Both of the political conventions were comparatively simple compared to a big tent technology show like IFA or CES, where a lot of the value happens on the show floor, not during the keynotes or press events. Also, each presenter has a portfolio of products that could legitimately take hours to fully present, yet the time limits are still 5-15 minutes for most and 30 minutes for inspirational keynotes. I don’t think this format will work for that without a ton of work to have similar content and machine the audience, person by person, to the specific detailed content in which they are interested.

As I look back at this, it might be far more effective for the larger vendors just to have their dedicated event and let smaller vendors aggregate in an IFA or CES type event with some AI that looks at the profile of each attendee and automatically populates an agenda uniquely attractive to that attendee.
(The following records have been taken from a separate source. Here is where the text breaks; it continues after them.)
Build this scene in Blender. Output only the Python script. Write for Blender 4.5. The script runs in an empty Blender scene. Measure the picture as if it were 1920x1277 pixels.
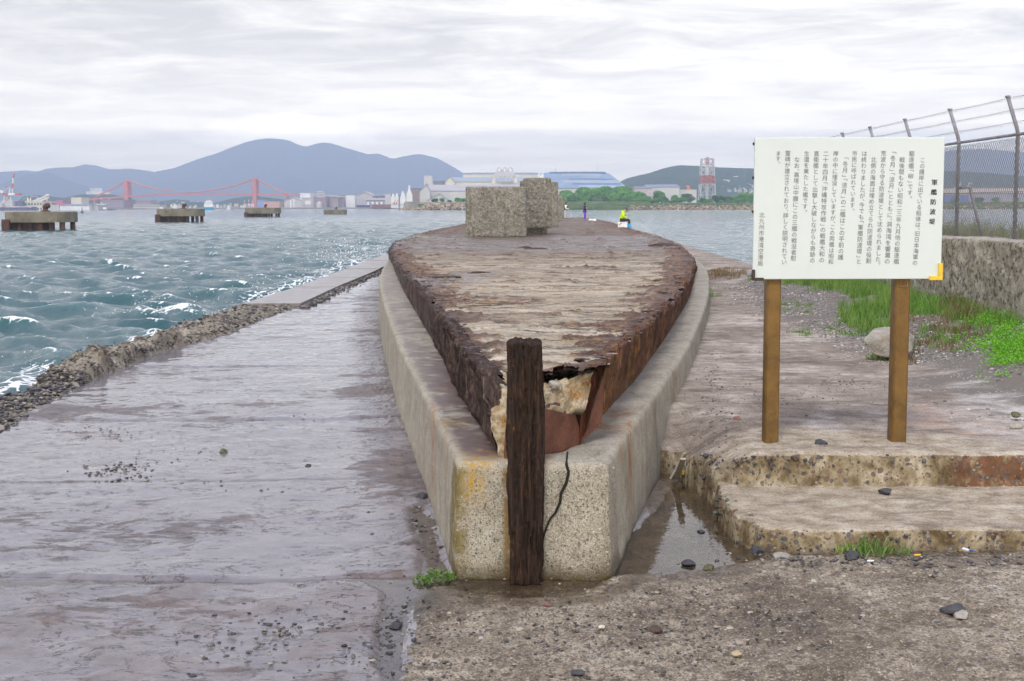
import bpy, math, random
import numpy as np
from mathutils import Vector, Matrix
random.seed(7)
R = math.radians
SC = bpy.context.scene
COL = SC.collection

# ------------------------------------------------------------------ camera
FPX, PW, PH = 2500.0, 1920.0, 1277.0
CAM = Vector((0, 0, 2.2))
PITCH, ROLL = math.atan((638.5 - 386.7) / FPX), R(-0.15)
RM = Matrix.Rotation(math.pi / 2 - PITCH, 3, 'X') @ Matrix.Rotation(ROLL, 3, 'Z')
cd = bpy.data.cameras.new('camera')
cam = bpy.data.objects.new('camera', cd)
COL.objects.link(cam)
cam.matrix_world = Matrix.Translation(CAM) @ RM.to_4x4()
cd.sensor_width = 36
cd.lens = 36 * FPX / PW
cd.clip_start, cd.clip_end = 0.1, 30000
SC.camera = cam

# ------------------------------------------------------------------ light
HAZE_D = 0.00022                        # density of the air between here and the hills
SUN_EL, SUN_AZ = R(50), R(196)          # azimuth clockwise from +Y (view direction): behind, a little to the left
w = bpy.data.worlds.new('World')
SC.world = w
w.use_nodes = True
SC.view_settings.view_transform = 'Standard'
SC.view_settings.look = 'None'
SC.view_settings.exposure = 0.40
SC.view_settings.gamma = 1
sl = bpy.data.lights.new('sun', 'SUN')
sl.energy, sl.angle, sl.color = 1.8, R(14), (1.0, 0.95, 0.87)
sun = bpy.data.objects.new('sun', sl)
COL.objects.link(sun)
sun.location = (20, -20, 60)
sd = Vector((math.sin(SUN_AZ) * math.cos(SUN_EL), math.cos(SUN_AZ) * math.cos(SUN_EL), math.sin(SUN_EL)))
sun.rotation_euler = (-sd).to_track_quat('-Z', 'Y').to_euler()
SC.cycles.use_denoising = True
SC.cycles.max_bounces = 8
SC.cycles.transparent_max_bounces = 24
SC.cycles.volume_bounces = 0
SC.cycles.caustics_reflective = False
SC.cycles.caustics_refractive = False
SC.cycles.sample_clamp_indirect = 4


# ------------------------------------------------------------------ node helper
class NT:
    def __init__(s, tree):
        s.t = tree
        tree.nodes.clear()

    def put(s, sock, v):
        if isinstance(v, bpy.types.NodeSocket):
            s.t.links.new(v, sock)
        else:
            if hasattr(sock.default_value, '__len__') and not isinstance(v, (int, float)):
                v = tuple(v)
                if len(sock.default_value) == 4 and len(v) == 3:
                    v = v + (1.0,)
            elif hasattr(sock.default_value, '__len__'):
                v = (v,) * 3 if len(sock.default_value) == 3 else (v, v, v, 1)
            sock.default_value = v

    def n(s, typ, ins=None, **props):
        nd = s.t.nodes.new(typ)
        for k, v in props.items():
            setattr(nd, k, v)
        for k, v in (ins or {}).items():
            s.put(nd.inputs[k], v)
        return nd

    def pos(s):
        return s.n('ShaderNodeNewGeometry').outputs['Position']

    def objc(s):
        return s.n('ShaderNodeTexCoord').outputs['Object']

    def nz(s):
        return s.sep(s.n('ShaderNodeNewGeometry').outputs['Normal'])[2]

    def sep(s, v):
        return list(s.n('ShaderNodeSeparateXYZ', {0: v}).outputs)

    def comb(s, x, y, z):
        return s.n('ShaderNodeCombineXYZ', {0: x, 1: y, 2: z}).outputs[0]

    def sc(s, v, k):
        return s.n('ShaderNodeVectorMath', {0: v, 1: k}, operation='MULTIPLY').outputs[0]

    def addv(s, v, k):
        return s.n('ShaderNodeVectorMath', {0: v, 1: k}, operation='ADD').outputs[0]

    def noise(s, v, scale, detail=6, rough=0.55, dist=0.0):
        return s.n('ShaderNodeTexNoise', {'Vector': v, 'Scale': scale, 'Detail': detail, 'Roughness': rough, 'Distortion': dist}).outputs['Fac']

    def vor(s, v, scale, feature='F1', rnd=1.0):
        nd = s.n('ShaderNodeTexVoronoi', {'Vector': v, 'Scale': scale, 'Randomness': rnd}, feature=feature)
        return nd.outputs['Distance'], (nd.outputs['Color'] if 'Color' in nd.outputs else None)

    def m(s, op, a, b=0.0, c=0.0):
        nd = s.n('ShaderNodeMath', operation=op)
        for i, v in enumerate((a, b, c)):
            s.put(nd.inputs[i], v)
        return nd.outputs[0]

    def ss(s, v, a, b):
        nd = s.n('ShaderNodeMapRange', {'Value': v, 'From Min': a, 'From Max': b, 'To Min': 0.0, 'To Max': 1.0}, interpolation_type='SMOOTHSTEP')
        return nd.outputs[0]

    def lin(s, v, a, b, c, d):
        return s.n('ShaderNodeMapRange', {'Value': v, 'From Min': a, 'From Max': b, 'To Min': c, 'To Max': d}).outputs[0]

    def ramp(s, f, stops):
        nd = s.n('ShaderNodeValToRGB', {'Fac': f})
        el = nd.color_ramp.elements
        while len(el) < len(stops):
            el.new(0.5)
        for e, (p, c) in zip(el, stops):
            e.position = p
            e.color = tuple(c) + (1,) if len(c) == 3 else c
        return nd.outputs[0]

    def mix(s, f, a, b, mode='MIX'):
        nd = s.n('ShaderNodeMix', data_type='RGBA', blend_type=mode)
        s.put(nd.inputs[0], f)
        s.put(nd.inputs[6], a)
        s.put(nd.inputs[7], b)
        return nd.outputs[2]

    def attr(s, name):
        return s.n('ShaderNodeAttribute', attribute_name=name).outputs['Fac']

    def bump(s, h, strength=0.5, dist=0.02, normal=None):
        d = {'Height': h, 'Strength': strength, 'Distance': dist}
        if normal is not None:
            d['Normal'] = normal
        return s.n('ShaderNodeBump', d).outputs[0]

    def out(s, surf=None, vol=None):
        o = s.n('ShaderNodeOutputMaterial')
        if surf is not None:
            s.t.links.new(surf, o.inputs['Surface'])
        if vol is not None:
            s.t.links.new(vol, o.inputs['Volume'])

    def pbr(s, col, rough=0.8, normal=None, spec=0.5, metal=0.0, ior=1.45):
        d = {'Base Color': col, 'Roughness': rough, 'Specular IOR Level': spec, 'Metallic': metal, 'IOR': ior}
        if normal is not None:
            d['Normal'] = normal
        return s.n('ShaderNodeBsdfPrincipled', d).outputs[0]

    # thin wandering cracks
    def crack(s, v, scale, w_=0.012, det=7, dist=0.4):
        return s.ss(s.m('ABSOLUTE', s.m('SUBTRACT', s.noise(v, scale, det, 0.62, dist), 0.5)), w_, w_ * .35)

    # scattered stones in a matrix: mask, per stone random value
    def stones(s, v, scale, frac, size):
        d, c = s.vor(v, scale)
        r = s.sep(c)[0]
        r2 = s.sep(c)[1]
        lim = s.m('MULTIPLY', s.ss(r, 1 - frac, 1 - frac + 0.02), s.lin(r2, 0, 1, size * 0.5, size))
        msk = s.ss(d, lim, s.m('MULTIPLY', lim, 0.75))
        return msk, r2, d


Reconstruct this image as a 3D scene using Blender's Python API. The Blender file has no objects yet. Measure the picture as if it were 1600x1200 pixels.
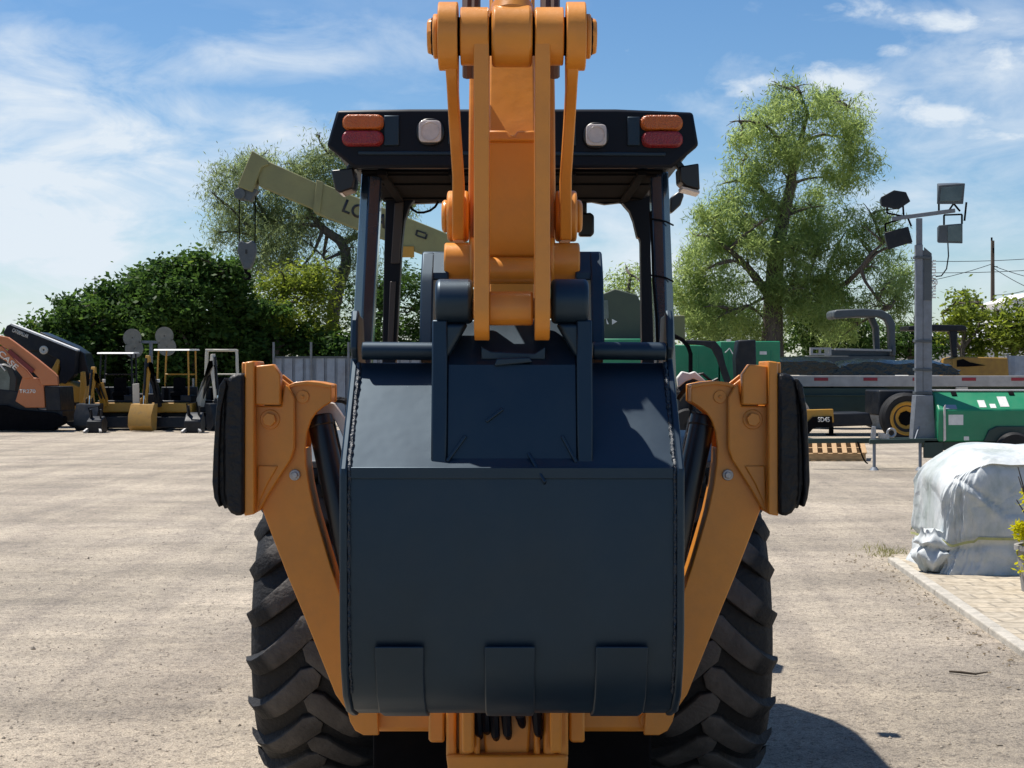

You are never going to hold folks to the kind of content that IFA and CES typically provide without losing any potential value to the majority of vendors paying for visibility that they won’t get without heavy use of tech to sub-segment the audience with content curated individually for them.

Now, done right, these events could be a showcase for applied technology that does this sub-segmentation and targeting. It isn’t that dissimilar to how we target ads on the internet. But I don’t think the event organizers have made this jump yet, and, as a result, these events may not survive their inability to use the technology they showcase to fix the engagement problem they would otherwise have.

I was on the advisory panel for Comdex and observed a similar problem with that event, it couldn’t transition to a far less disruptive market change, and it died. We may see the effective end of IFA this year and CES next year as a result. CES has time to see what happens to IFA and perhaps switch things up. Let’s see if they do.